The plot connects a great deal to the first film. The Soviets and Americans are both launching missions to investigate the disappearance of Discovery (which obviously never reported back between HAL’s hijinks and Dave’s journey into the LSD-monolith). The Soviets have a head start with a mission commanded by Tanya Kirbuk (Helen Mirren), but they agree to take on three Americans: Heywood Floyd (Roy Shneider), an expert on the ship named Dr. Curnow (an oft-hyperventilating John Lithgow), and HAL’s programmer Dr. Chandra (who’s supposed to be Indian, but ‘80s films didn’t take Indians seriously – see Short Circuit – so they cast Bob Balaban instead). They make it out to Jupiter and begin to investigate the fate of Discovery’s crew, HAL’s malfunction, and some odd occurrences on the icy moon of Europa. We already know the answers to the first two mysteries, so things can feel a bit pointless at times. But, there are some good effects - a nice spacewalk scene over to Discovery, for instance, and there is a great ending that almost makes It all worthwhile.
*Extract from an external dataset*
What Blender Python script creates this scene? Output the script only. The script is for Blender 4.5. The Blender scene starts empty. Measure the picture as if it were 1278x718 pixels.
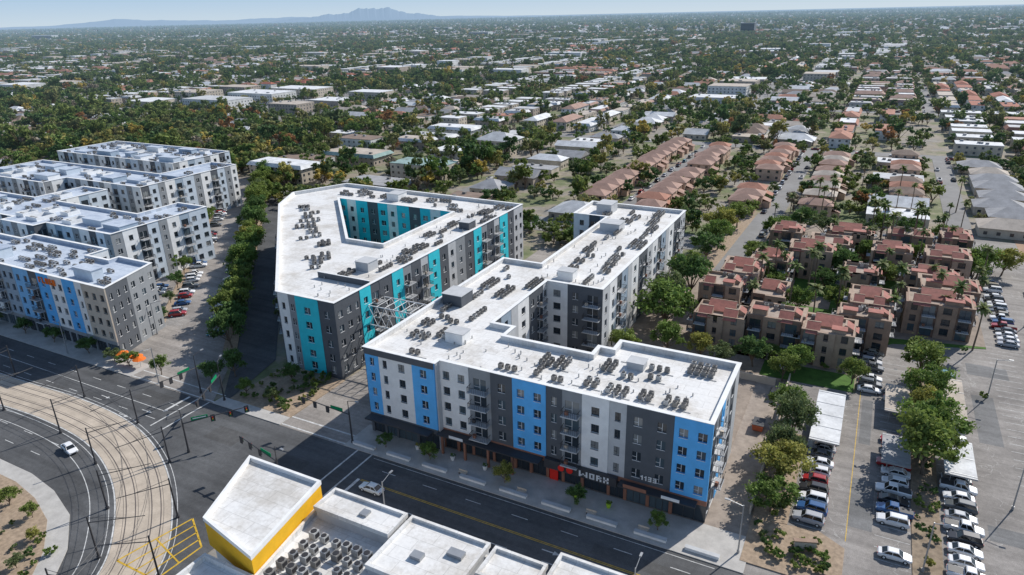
import bpy, math, random
import numpy as np
from mathutils import Matrix, Vector
import mathutils
random.seed(7); rng=np.random.default_rng(7)
SUN_AZ=24.0; SUN_EL=38.0; SUN_STR=5.0; SKY_STR=0.12
COL=bpy.context.scene.collection
# ---------------------------------------------------------------- materials
def new_mat(name):
    m=bpy.data.materials.new(name); m.use_nodes=True
    nt=m.node_tree; b=nt.nodes['Principled BSDF']; return m,nt,b
def N(nt,t,**k):
    n=nt.nodes.new(t)
    for a,v in k.items(): setattr(n,a,v)
    return n
def mixc(nt,fac,a,b,mode='MIX'):
    n=N(nt,'ShaderNodeMix',data_type='RGBA',blend_type=mode)
    for s,v in ((n.inputs[0],fac),(n.inputs[6],a),(n.inputs[7],b)):
        if hasattr(v,'is_output'): nt.links.new(v,s)
        else: s.default_value=v if not isinstance(v,tuple) else (*v[:3],1)
    return n.outputs[2]
def ramp(nt,src,stops,interp='LINEAR'):
    r=N(nt,'ShaderNodeValToRGB'); r.color_ramp.interpolation=interp
    e=r.color_ramp.elements
    while len(e)<len(stops): e.new(0.5)
    for i,(p,c) in enumerate(stops):
        e[i].position=p; e[i].color=(*c,1) if isinstance(c,tuple) else (c,c,c,1)
    nt.links.new(src,r.inputs[0]); return r.outputs[0]
def noise(nt,vec,scale,detail=4,rough=.6):
    n=N(nt,'ShaderNodeTexNoise'); n.inputs['Scale'].default_value=scale
    n.inputs['Detail'].default_value=detail; n.inputs['Roughness'].default_value=rough
    nt.links.new(vec,n.inputs['Vector']); return n.outputs['Fac']
def pos(nt): return N(nt,'ShaderNodeNewGeometry').outputs['Position']
def mth(nt,op,a,b=None):
    n=N(nt,'ShaderNodeMath',operation=op)
    for i,v in enumerate((a,b)):
        if v is None: continue
        if hasattr(v,'is_output'): nt.links.new(v,n.inputs[i])
        else: n.inputs[i].default_value=v
    return n.outputs[0]
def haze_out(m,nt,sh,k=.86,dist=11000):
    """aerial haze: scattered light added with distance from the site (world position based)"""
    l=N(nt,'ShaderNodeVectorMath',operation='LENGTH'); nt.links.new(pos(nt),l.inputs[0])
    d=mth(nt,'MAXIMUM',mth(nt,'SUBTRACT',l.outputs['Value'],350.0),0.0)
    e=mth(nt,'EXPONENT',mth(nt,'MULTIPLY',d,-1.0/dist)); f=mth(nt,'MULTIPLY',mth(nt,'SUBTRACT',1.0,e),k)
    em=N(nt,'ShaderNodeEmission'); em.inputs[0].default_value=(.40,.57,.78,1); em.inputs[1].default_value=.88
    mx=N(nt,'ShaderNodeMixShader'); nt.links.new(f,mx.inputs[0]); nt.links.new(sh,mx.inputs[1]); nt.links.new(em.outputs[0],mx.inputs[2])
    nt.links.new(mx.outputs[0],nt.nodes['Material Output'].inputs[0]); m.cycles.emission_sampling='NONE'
_mc={}
def paint(name,col,rough=.75,amt=.12,scale=.6,hz=False,spec=.3,metal=0):
    if name in _mc: return _mc[name]
    m,nt,b=new_mat(name); P=pos(nt)
    n1=noise(nt,P,scale); n2=noise(nt,P,scale*9,2)
    f=ramp(nt,n1,[(.3,1-amt),(.7,1+amt*.3)]); g=ramp(nt,n2,[(.3,1-amt*.5),(.7,1.0)])
    c=mixc(nt,1.0,col,f,'MULTIPLY'); c=mixc(nt,1.0,c,g,'MULTIPLY')
    nt.links.new(c,b.inputs['Base Color']); b.inputs['Roughness'].default_value=rough
    b.inputs['Specular IOR Level'].default_value=spec; b.inputs['Metallic'].default_value=metal
    if hz: haze_out(m,nt,b.outputs[0])
    _mc[name]=m; return m
WHITE=paint('stucco_white',(.82,.82,.81)); LGRAY=paint('stucco_light_gray',(.52,.53,.54))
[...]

I haven’t mentioned yet that all ‘80s science fiction movies have to have annoying synthesizers in the score (unless Spielberg or Lucas is involved – they can get John Williams). We get it in Blade Runner, Terminator, and now 2010. You can imagine the though-process that went into this: “ooh, synthesizers sound like the future!” No, they sound like the ‘80s.

Hard sf films about space travel are pretty rare when you think about it, so I see why Hugo voters went for this one. It’s a decent sequel to an amazing film with some nice moments of its own, especially in the final fifteen minutes. In hindsight though, it’s pretty obvious that Terminator was more important, influential, and just plain better.